It appears causing an economic depression and significantly deteriorating life expectancy in Greece is not enough for the IMF.
In a paper published this month, the IMF seeks to study the relationship between GDP and sovereign debt restructuring using data from 1970-2010. Its main conclusion may be shocking: “the central finding of this paper is that sovereign debt restructurings with external private creditors can affect per capita GDP growth performance in the years after debt restructuring.“ And these are the people in charge of advising nations on managing their economy…
The paper continues with the following insight “we find that there are bad and good (or “not so bad”) debt restructurings for growth. Growth generally declines following a debt restructuring operation; however, restructurings that allow countries to exit a default spell (i.e., final restructurings) lead to significant improvements in growth performance in the aftermath of the debt operation, with the effect being persistent over time.
Final restructurings are good for growth because they reduce countries’ debt (in NPV terms), and the lower the post restructuring debt is, the better the post restructuring growth performance for any given level of debt relief.
These results suggest that there is a difference between addressing debt sustainability and debt overhang issues.
While final restructurings supposedly address immediate debt sustainability issues and allow a country to exit default, they are important for growth if they address countries’ debt overhang issues and leave the country with a relative low debt ratio. These results can help to inform the policy debate concerning what to expect from different forms of restructuring”

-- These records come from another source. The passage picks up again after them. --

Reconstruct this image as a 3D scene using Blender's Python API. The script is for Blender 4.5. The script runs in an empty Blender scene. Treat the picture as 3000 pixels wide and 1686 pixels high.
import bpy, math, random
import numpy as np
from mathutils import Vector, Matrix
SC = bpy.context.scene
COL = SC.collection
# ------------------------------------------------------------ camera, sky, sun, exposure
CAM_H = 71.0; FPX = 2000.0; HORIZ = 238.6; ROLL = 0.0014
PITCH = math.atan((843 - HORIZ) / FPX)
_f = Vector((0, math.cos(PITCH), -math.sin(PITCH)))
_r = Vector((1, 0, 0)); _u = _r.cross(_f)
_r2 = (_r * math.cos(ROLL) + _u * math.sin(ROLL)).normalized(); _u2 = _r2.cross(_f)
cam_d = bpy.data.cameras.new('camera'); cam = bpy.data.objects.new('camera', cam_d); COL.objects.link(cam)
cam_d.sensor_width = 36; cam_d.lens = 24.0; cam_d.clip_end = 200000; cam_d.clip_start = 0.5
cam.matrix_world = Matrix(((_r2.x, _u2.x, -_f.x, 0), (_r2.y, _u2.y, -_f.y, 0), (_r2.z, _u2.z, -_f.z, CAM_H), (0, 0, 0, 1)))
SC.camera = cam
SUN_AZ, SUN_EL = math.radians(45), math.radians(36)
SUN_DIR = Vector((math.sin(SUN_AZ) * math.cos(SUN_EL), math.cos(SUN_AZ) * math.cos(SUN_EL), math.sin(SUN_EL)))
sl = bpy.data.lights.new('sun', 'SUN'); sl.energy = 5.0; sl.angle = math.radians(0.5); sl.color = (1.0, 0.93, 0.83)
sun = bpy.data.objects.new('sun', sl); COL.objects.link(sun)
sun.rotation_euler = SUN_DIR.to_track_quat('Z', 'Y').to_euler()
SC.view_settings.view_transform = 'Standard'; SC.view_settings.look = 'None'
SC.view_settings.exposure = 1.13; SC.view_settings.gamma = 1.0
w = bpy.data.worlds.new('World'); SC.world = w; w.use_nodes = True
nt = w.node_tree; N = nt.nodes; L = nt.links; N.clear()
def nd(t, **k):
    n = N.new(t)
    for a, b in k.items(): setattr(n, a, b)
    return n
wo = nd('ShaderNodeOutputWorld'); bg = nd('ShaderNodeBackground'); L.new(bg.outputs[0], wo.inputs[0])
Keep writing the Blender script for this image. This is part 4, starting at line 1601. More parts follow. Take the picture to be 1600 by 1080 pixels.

Two interesting questions arise from this paper in our opinion: 1) Why is the Greece restructuring (2012) excluded from the analysis, especially considering that it is the largest sovereign restructuring in history? 2) If indeed final restructurings are important for growth, why has the Troika (IMF, ECB, and European Commission) essentially condemned Greece to a vicious cycle of debt re-negotiations, austerity and unsustainable expectations?